The opportunity today is to envision a completely new future for the world. The climate crisis — arguably the greatest challenge that humanity has faced, at least since the invention of the atom bomb — also creates the necessity for a genuine transformation of human life on the planet.
A major difference from the nuclear annihilation scenario is that life will begin to disintegrate around us simply by doing nothing. We are already seeing signs of this every day. The stresses caused — directly or indirectly — by climate disruption are already extremely costly, and are likely in the future to be catastrophic for the insurance industry, for political stability, for agriculture, and for human health.
Our goal is to provide a new context for the future. While it’s important to stress the now almost inevitably disruptive consequences of climate change, it’s equally important to recognize that it provides the opportunity for humanity to take a great leap forward in its evolution and its management and stewardship of Earth. We are at a tipping point for a global transformation.

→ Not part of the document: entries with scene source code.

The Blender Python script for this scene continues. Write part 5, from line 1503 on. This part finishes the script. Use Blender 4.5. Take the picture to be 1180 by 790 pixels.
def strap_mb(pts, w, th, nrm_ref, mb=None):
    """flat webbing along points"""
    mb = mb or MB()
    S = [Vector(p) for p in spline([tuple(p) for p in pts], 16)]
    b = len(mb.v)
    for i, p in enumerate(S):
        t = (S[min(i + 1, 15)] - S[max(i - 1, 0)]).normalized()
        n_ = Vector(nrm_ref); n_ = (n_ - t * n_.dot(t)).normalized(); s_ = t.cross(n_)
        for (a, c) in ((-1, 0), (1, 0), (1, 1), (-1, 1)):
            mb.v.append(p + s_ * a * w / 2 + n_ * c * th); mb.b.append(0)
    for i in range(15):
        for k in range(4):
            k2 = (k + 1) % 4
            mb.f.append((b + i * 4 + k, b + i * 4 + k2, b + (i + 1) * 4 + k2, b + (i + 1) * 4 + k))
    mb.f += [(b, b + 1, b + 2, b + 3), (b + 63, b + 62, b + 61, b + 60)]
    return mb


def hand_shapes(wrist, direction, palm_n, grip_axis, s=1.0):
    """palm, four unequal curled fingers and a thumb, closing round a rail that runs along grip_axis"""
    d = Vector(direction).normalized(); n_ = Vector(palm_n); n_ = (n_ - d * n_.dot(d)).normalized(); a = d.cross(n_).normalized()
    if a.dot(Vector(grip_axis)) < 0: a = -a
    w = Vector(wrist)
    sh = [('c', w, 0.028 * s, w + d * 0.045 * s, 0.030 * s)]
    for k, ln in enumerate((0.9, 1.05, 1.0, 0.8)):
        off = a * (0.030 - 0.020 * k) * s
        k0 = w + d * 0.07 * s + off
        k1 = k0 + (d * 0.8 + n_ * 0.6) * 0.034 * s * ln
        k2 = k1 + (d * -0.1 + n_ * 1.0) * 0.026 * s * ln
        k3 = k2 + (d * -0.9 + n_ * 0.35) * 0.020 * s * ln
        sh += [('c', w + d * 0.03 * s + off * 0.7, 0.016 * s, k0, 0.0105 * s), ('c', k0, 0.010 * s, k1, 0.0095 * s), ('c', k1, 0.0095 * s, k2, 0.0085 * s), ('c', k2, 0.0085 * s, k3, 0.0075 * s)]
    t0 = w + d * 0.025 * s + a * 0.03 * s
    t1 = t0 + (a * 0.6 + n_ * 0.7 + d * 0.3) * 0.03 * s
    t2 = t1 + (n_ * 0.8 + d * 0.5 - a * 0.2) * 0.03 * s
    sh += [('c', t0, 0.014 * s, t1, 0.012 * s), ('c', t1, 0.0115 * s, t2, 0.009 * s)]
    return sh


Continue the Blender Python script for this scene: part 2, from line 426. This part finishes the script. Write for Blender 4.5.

What’s needed now is a conscious shifting of the global cultural paradigm, the paradigm of the extractive economy, which creates material growth at the expense of the environment, to the paradigm of a regenerative economy, which creates wealth by restoring the health, vitality, and productivity of the environment.
To provide a concrete example: modern agriculture is reaching a dead end, by exhausting the soil and pouring chemicals on the earth; biointensive organic agriculture not only restores the soil but actually produces much greater abundance on a local level to help people meet their own needs. This also provides one of the key solutions to the problem of carbon emissions, removing carbon from the atmosphere and using it to help restore the life and fertility of the soil.
A society based primarily on local food production is not only one with greater self-sufficiency; it’s also one of greater community, greater biodiversity, and greater opportunity for meaningful work. The same fundamental unsustainability of today’s society is also driving change in every other dimension as well, including the dimension of human awareness. We need to recognize our fundamental interdependence, with all life as well as with each other. We do not exist in isolation, but only within the matrix of a living planet (and arguably of a living universe). The transformation that now needs to occur is that we need to experience this more fully and directly, and begin to think from there. This is the paradigm shift that we need to bring about in humanity as a whole, in the worldview of our era.
At the same time, we also need to be practical about the viability of small enterprises such as organic farms; we need cooperatives to manage them most successfully. We also need urban agriculture, on rooftops and in vertical farms.
This site will be about all of these things, as a support vehicle for our forthcoming book, A Possible Planet, as a rubric for our larger conversation about Earth awareness and a framework for our nonprofit initiatives.